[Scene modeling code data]
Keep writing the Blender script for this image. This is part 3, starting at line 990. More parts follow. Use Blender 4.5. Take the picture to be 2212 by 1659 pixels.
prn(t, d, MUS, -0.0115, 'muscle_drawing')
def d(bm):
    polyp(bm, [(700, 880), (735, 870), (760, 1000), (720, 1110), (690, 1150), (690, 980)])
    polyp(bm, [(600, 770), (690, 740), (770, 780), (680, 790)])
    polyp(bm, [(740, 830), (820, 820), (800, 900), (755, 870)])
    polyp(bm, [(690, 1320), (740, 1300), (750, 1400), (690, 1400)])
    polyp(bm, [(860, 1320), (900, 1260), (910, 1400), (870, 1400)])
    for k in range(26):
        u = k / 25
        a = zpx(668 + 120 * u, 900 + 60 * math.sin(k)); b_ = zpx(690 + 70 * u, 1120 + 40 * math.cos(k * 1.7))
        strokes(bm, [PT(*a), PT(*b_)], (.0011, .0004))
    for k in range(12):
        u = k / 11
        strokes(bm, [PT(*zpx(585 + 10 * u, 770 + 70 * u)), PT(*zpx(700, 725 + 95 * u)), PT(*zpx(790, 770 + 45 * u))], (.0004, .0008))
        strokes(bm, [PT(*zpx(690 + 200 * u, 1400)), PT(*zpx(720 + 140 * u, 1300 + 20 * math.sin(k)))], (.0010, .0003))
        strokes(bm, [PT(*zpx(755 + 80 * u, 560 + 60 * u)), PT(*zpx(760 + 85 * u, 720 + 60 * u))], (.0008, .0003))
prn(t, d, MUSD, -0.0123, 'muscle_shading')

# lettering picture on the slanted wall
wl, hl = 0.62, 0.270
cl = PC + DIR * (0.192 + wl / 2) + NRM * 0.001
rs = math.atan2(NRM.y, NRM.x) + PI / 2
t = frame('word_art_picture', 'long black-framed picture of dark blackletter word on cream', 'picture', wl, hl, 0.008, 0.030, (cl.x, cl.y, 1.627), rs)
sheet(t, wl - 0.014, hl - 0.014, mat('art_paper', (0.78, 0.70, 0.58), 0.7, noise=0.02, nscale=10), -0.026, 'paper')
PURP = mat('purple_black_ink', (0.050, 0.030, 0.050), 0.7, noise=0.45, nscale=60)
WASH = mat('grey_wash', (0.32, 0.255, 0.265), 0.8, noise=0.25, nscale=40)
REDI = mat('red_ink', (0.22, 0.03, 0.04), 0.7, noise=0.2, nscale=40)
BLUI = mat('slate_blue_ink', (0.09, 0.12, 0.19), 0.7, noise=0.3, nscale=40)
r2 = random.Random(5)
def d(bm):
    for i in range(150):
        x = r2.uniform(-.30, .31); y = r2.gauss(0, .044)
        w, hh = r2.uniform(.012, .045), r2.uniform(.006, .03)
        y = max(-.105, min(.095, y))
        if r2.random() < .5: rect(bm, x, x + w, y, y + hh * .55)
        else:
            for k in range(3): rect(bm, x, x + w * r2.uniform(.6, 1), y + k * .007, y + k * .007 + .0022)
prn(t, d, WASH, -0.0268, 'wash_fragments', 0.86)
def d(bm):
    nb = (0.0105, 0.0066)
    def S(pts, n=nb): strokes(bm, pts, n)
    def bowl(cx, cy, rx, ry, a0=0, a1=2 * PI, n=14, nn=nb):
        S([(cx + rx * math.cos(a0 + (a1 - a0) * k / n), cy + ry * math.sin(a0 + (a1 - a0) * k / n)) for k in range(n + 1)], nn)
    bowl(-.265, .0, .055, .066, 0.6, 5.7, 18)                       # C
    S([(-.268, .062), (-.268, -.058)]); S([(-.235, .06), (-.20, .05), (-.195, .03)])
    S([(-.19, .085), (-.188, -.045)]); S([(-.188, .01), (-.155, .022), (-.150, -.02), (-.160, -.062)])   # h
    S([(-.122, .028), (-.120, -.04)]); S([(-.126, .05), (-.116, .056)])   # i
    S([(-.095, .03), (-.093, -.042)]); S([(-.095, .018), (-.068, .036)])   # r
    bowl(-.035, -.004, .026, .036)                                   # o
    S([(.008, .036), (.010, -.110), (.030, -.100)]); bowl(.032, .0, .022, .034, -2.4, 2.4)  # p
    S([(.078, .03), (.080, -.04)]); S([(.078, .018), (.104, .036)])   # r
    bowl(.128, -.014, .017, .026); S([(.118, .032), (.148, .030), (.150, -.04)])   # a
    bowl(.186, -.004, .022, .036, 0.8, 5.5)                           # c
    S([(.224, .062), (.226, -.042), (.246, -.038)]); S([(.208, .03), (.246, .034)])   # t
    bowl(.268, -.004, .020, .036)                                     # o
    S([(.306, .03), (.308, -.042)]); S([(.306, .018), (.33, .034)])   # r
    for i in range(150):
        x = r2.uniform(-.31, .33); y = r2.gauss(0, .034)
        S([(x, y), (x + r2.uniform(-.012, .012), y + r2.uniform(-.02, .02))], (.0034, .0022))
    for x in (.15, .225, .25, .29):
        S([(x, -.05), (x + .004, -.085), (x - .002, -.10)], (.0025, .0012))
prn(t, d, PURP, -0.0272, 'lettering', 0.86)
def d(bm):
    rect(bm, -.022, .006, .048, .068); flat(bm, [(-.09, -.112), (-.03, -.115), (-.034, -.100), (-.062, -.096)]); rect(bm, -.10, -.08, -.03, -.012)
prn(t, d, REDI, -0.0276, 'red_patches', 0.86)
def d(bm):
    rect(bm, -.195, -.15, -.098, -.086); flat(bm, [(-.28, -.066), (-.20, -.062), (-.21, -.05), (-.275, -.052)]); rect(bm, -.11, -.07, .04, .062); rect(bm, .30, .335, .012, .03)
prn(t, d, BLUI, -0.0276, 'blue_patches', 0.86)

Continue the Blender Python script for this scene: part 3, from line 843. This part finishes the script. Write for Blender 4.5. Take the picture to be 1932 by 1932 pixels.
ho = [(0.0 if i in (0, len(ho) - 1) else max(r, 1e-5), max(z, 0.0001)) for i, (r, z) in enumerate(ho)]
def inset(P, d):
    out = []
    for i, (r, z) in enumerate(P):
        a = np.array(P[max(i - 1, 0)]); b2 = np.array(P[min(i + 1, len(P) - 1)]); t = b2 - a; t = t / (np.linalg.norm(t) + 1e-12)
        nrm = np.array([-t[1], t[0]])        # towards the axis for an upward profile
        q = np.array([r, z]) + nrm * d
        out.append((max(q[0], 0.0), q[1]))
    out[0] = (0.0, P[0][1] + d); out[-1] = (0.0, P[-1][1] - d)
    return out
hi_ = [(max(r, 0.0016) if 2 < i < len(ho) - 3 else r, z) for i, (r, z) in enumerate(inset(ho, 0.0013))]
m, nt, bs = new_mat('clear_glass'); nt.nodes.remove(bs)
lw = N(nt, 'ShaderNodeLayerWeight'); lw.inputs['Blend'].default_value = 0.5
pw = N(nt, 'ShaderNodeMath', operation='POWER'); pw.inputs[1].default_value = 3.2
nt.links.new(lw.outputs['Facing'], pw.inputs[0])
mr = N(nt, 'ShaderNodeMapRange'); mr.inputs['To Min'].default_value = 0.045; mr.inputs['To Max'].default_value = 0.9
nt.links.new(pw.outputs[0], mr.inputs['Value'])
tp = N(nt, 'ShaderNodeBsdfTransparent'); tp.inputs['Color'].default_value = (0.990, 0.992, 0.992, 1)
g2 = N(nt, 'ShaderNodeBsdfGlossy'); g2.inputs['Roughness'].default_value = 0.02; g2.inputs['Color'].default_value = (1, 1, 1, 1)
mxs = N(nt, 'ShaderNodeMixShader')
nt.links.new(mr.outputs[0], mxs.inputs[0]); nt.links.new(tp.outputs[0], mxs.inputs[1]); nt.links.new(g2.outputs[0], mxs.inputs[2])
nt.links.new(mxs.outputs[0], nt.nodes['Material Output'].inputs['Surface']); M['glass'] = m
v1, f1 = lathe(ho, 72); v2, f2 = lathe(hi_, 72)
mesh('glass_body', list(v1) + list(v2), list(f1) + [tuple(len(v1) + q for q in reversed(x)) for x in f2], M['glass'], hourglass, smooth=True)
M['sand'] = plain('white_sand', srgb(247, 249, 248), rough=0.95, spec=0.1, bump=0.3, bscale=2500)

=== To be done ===
Filter the records down to the lines that contain the string "pixels", and copy those lines.

=== Output of the task ===
Keep writing the Blender script for this image. This is part 3, starting at line 990. More parts follow. Use Blender 4.5. Take the picture to be 2212 by 1659 pixels.
Continue the Blender Python script for this scene: part 3, from line 843. This part finishes the script. Write for Blender 4.5. Take the picture to be 1932 by 1932 pixels.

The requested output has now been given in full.